Di quella lunga, terrificante epopea restano musei, monumenti, ma, soprattutto, cimiteri a Nettuno e a Cassino. Particolarmente impressionante è quello polacco sulle pendici di Monte Cassino. Davanti ai suoi soldati sta la tomba del generale Anders, ancora alla guida dei suoi uomini e una scritta: “Noi soldati polacchi / per la nostra e vostra libertà / abbiamo dato le nostre anime a Dio / i nostri corpi al suolo italiano / e i nostri cuori alla Polonia”. Molti anni dopo un altro grande polacco riecheggiava queste parole nell’orazione compiuta nel 1980 sulle tombe dei suoi compatrioti. “A Monte Cassino – disse Giovanni Paolo II nel 1980 – combatté il soldato polacco, qui morì, qui versò il suo sangue, con il pensiero fisso alla Patria, che per noi è una Madre così amata, proprio perché l’amore a essa esige così tanti sacrifici e rinunce. […] Ed ecco, durante questo tempo, dal 1° settembre fino a Monte Cassino, questo soldato ha percorso tante strade, con lo sguardo fisso nella Provvidenza di Dio e nella giustizia della storia, con l’immagine della Madre di Jasna Gora negli occhi… è venuto e di nuovo ha combattuto per la libertà nostra e vostra”.
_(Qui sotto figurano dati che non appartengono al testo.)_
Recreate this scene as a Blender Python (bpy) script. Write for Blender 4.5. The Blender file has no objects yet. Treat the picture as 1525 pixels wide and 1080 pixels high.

“Per la nostra libertà e la vostra” fu lo slogan esposto da quei pochi manifestanti russi che, nell’agosto 1968 protestavano contro l’invasione della Cecoslovacchia da parte dell’Armata Rossa. “Per la nostra libertà e la vostra”: un pensiero, un monito che oggi l’Italia ha dimenticato, cercando di voltare le spalle al dramma che accade in Ucraina. E se l’ha dimenticato è proprio perché ha buttato nel dimenticatoio anche quei soldati venuti da tutto il mondo per ridarle una libertà costata così cara.